▶ **JOB**
Scan the data below for the string "Blender". Show every line where it turns up.

▶ **TASK DATA**

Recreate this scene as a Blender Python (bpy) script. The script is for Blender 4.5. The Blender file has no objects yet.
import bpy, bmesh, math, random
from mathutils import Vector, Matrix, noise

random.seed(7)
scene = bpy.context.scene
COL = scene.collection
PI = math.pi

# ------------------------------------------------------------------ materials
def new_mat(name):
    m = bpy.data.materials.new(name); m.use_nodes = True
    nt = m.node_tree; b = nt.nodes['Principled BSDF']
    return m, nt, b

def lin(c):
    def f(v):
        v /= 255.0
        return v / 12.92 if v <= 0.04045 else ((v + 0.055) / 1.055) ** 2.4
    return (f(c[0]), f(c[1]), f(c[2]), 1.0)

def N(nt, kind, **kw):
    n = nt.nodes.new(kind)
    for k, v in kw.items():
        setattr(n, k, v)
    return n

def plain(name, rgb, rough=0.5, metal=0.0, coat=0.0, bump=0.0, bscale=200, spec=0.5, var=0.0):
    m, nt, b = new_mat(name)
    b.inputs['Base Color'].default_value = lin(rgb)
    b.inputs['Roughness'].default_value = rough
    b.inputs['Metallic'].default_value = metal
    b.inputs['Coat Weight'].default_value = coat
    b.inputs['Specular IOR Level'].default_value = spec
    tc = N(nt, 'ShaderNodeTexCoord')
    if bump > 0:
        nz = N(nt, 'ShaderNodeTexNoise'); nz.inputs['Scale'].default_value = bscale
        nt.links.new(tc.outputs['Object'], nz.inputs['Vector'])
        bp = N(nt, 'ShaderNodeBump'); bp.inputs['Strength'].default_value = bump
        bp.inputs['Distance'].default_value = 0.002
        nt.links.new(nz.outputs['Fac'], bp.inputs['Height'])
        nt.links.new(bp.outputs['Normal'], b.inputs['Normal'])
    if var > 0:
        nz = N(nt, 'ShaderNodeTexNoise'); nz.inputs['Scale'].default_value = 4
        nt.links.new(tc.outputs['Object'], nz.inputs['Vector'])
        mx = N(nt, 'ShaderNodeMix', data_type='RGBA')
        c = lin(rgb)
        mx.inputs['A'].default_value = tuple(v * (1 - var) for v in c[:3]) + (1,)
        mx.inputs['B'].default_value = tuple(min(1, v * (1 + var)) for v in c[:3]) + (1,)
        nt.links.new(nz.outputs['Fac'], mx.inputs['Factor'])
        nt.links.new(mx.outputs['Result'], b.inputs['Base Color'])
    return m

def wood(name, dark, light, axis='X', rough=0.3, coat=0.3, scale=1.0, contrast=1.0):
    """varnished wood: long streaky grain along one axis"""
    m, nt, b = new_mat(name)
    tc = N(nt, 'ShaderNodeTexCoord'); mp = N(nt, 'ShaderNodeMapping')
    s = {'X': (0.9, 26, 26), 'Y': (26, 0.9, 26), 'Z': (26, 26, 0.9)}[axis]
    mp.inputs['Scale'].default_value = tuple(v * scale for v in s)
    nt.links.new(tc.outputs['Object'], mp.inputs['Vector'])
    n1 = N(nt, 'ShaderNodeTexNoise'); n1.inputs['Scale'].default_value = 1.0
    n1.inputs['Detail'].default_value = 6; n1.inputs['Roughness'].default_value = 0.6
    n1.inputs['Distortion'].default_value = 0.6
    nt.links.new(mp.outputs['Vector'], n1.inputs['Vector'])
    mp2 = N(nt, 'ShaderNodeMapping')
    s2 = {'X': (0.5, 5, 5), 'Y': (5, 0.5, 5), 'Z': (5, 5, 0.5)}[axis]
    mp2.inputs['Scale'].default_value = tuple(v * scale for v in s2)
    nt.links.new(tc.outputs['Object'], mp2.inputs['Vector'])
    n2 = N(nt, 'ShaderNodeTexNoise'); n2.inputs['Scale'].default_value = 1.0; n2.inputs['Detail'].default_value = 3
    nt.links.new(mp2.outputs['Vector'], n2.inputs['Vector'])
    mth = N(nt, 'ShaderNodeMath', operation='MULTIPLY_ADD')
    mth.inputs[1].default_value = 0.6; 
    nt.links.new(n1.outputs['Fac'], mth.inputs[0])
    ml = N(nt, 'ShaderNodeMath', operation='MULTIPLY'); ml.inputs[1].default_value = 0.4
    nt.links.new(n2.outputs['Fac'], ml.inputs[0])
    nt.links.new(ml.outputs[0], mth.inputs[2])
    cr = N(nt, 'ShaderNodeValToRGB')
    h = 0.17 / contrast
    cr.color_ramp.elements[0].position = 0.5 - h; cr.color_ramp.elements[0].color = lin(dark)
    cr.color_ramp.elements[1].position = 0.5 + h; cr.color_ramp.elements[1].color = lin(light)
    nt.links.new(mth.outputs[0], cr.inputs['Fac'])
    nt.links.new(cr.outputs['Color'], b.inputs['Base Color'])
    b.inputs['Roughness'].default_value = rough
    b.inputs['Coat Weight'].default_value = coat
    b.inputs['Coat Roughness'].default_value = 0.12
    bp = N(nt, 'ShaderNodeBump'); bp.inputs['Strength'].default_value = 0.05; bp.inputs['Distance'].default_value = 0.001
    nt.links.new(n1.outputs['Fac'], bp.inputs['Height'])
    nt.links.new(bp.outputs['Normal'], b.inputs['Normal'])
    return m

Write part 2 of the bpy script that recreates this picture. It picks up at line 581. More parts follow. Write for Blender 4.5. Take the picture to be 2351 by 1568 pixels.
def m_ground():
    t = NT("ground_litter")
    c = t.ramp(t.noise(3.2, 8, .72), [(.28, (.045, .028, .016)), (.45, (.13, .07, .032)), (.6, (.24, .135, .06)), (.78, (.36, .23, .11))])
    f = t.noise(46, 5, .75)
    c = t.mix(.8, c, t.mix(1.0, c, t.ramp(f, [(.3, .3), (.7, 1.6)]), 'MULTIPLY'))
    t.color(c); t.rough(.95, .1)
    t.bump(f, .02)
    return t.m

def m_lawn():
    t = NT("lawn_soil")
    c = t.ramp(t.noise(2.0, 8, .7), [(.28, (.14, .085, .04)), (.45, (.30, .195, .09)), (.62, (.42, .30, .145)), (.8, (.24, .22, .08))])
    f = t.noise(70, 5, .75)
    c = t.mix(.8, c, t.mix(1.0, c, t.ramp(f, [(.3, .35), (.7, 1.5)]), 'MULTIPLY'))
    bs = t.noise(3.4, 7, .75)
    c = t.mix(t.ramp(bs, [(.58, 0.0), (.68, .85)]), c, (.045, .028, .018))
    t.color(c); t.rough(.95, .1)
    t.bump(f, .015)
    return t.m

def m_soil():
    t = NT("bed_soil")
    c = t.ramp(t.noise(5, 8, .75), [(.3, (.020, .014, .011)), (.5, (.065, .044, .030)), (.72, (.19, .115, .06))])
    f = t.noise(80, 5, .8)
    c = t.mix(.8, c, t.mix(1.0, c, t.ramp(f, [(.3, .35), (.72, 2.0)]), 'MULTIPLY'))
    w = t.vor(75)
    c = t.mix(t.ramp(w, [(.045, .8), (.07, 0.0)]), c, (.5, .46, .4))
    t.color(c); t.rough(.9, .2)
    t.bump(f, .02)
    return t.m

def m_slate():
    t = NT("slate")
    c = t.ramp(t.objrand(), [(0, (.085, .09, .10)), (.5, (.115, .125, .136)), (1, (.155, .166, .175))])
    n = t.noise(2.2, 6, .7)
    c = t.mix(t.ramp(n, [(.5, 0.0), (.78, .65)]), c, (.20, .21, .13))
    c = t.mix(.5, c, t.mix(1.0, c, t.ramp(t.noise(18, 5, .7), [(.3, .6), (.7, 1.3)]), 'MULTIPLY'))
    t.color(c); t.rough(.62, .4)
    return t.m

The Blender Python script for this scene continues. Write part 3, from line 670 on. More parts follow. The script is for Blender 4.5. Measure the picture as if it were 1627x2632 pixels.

▶ **COMPLETED TASK**
Recreate this scene as a Blender Python (bpy) script. The script is for Blender 4.5. The Blender file has no objects yet.
Write part 2 of the bpy script that recreates this picture. It picks up at line 581. More parts follow. Write for Blender 4.5. Take the picture to be 2351 by 1568 pixels.
The Blender Python script for this scene continues. Write part 3, from line 670 on. More parts follow. The script is for Blender 4.5. Measure the picture as if it were 1627x2632 pixels.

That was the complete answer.